The report, “Unfair Fairtrade,” was released yesterday on the ACORN International website (www.acorninternational.org) and asks some tough questions about the contradictions and inconsistencies involved in the Fairtrade organization.  The mission and purpose of Fairtrade were exemplary.  Founders came together to unite cooperatives of developing world producers in a process that would yield them a better market price for their crops by allowing consumers to know that common standards and guarantees existed.

Over the years though the costs have grown and in many cases neither consumers nor producers seem to have ended up where either one of them hoped to be in these transactions.  ACORN International in a meeting last summer with the best of the national Fairtrade affiliates in Canada found that our own partners, COMUCAP, both could become the first or one of the first aloe vera certified organizations and were somehow suspended.  In the burgeoning bureaucracy that many now believe characterizes, the Fairtrade organization, even with the intervention of our Canadian friends, COMUCAP has been stuck in this stalemate status, likely because of delay in paying the significant fees required to maintain their status.  Is their coffee somehow less fair trade now?  Less organic?  Are the members of the cooperative less dependent on the sales through COMUCAP?  The answer is “no,” to all of those questions, but stuck they remain.  Our research found that they are not alone, and in fact this is a common problem.

The longstanding controversy perhaps best demonstrated by the USA affiliate has now boiled over with the USA outfit leaving the Fairtrade “club.”  And, not necessarily for good reasons!  The USA group had already been seen as somewhat rouge, because of the fair trade green-washing they had been willing to give to various big coffee outlets in order to increase market share (which helps their bottom line) even when the impact in the fields was marginal or worse.  It is no wonder that Rainforest Action Network, Starbucks, Green Mountain Coffee, and others have simply created their own “brands” for fair trade, further muddling the market and confusing consumers.
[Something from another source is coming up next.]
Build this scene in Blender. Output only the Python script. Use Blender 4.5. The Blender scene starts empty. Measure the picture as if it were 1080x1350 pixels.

None of this is good and all of it should raise red flags in the progressive community and among consumers.  ACORN International affiliates in our dozen countries and our partners are right in the thick of this, so we once again are asking the hard questions of some sacred cows in hopes that we can help trigger a dialogue that finally achieves the great mission of these organizations and fair trade and brings us back on track.